Question

If \( z = \frac{3+i}{2-i} \), then \( z^{-1} \) is equal to

• A. \(\frac{1+i}{2}\)
• B. \(\frac{1+i}{2}\)
• C. \(\frac{1-i}{2}\)
• D. \(2(1-i)\)
• E. \(1-i\)

Hint:

To simplify a complex fraction, multiply numerator and denominator by the conjugate of the denominator. Also, remember that \(z^{-1}=\frac{1}{z}\).

Answer 1

The Correct Option is C

Step 1: Write the given complex number clearly.
We are given:
\[ z=\frac{3+i}{2-i} \] We have to find \(z^{-1}\), which means the reciprocal of \(z\).

Step 2: Use the reciprocal property.
If \[ z=\frac{3+i}{2-i}, \] then \[ z^{-1}=\frac{1}{z}=\frac{2-i}{3+i} \] So now we only need to simplify:
\[ \frac{2-i}{3+i} \]

Step 3: Rationalize the denominator.
To remove the imaginary term from the denominator, multiply numerator and denominator by the conjugate of \(3+i\), which is \(3-i\):
\[ z^{-1}=\frac{2-i}{3+i}\cdot\frac{3-i}{3-i} \]

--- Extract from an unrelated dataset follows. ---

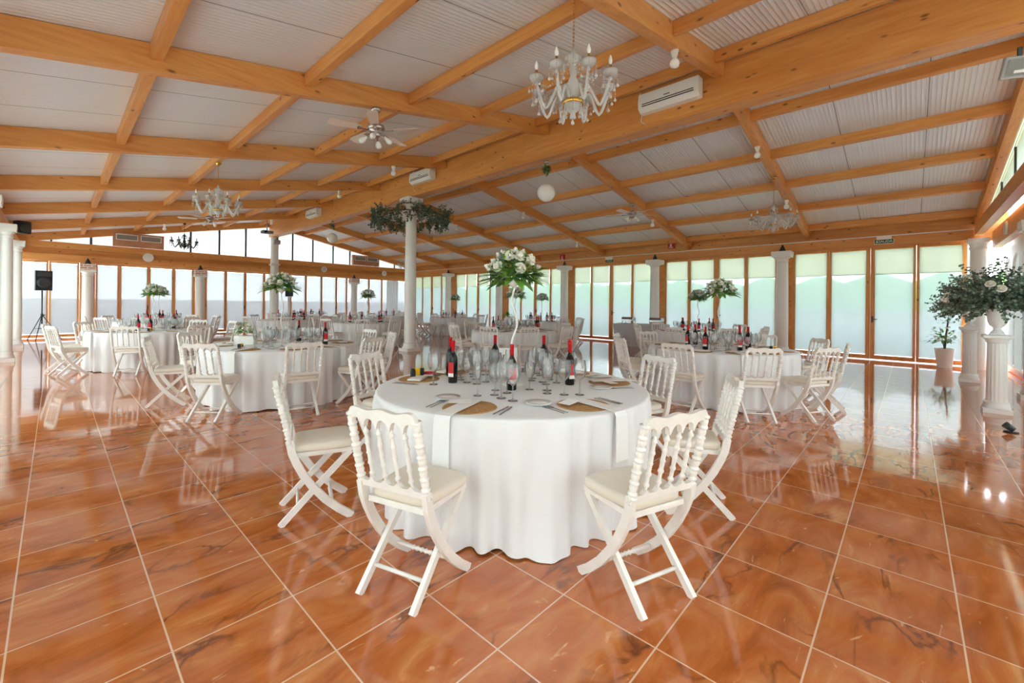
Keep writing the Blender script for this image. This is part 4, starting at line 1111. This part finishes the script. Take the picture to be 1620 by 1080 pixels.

Step 4: Expand the numerator.
Now simplify the numerator:
\[ (2-i)(3-i)=2\cdot 3+2(-i)+(-i)3+(-i)(-i) \] \[ =6-2i-3i+i^2 \] Since \(i^2=-1\), this becomes:
\[ 6-5i-1=5-5i \] So the numerator is:
\[ 5-5i \]

Step 5: Expand the denominator.
Now simplify the denominator:
\[ (3+i)(3-i)=3^2-i^2=9-(-1)=10 \] Hence,
\[ z^{-1}=\frac{5-5i}{10} \]

Step 6: Reduce the expression.
Factor out \(5\) from the numerator:
\[ z^{-1}=\frac{5(1-i)}{10}=\frac{1-i}{2} \]

Step 7: Match with the given options.
Thus,
\[ z^{-1}=\frac{1-i}{2} \] This matches option \((3)\).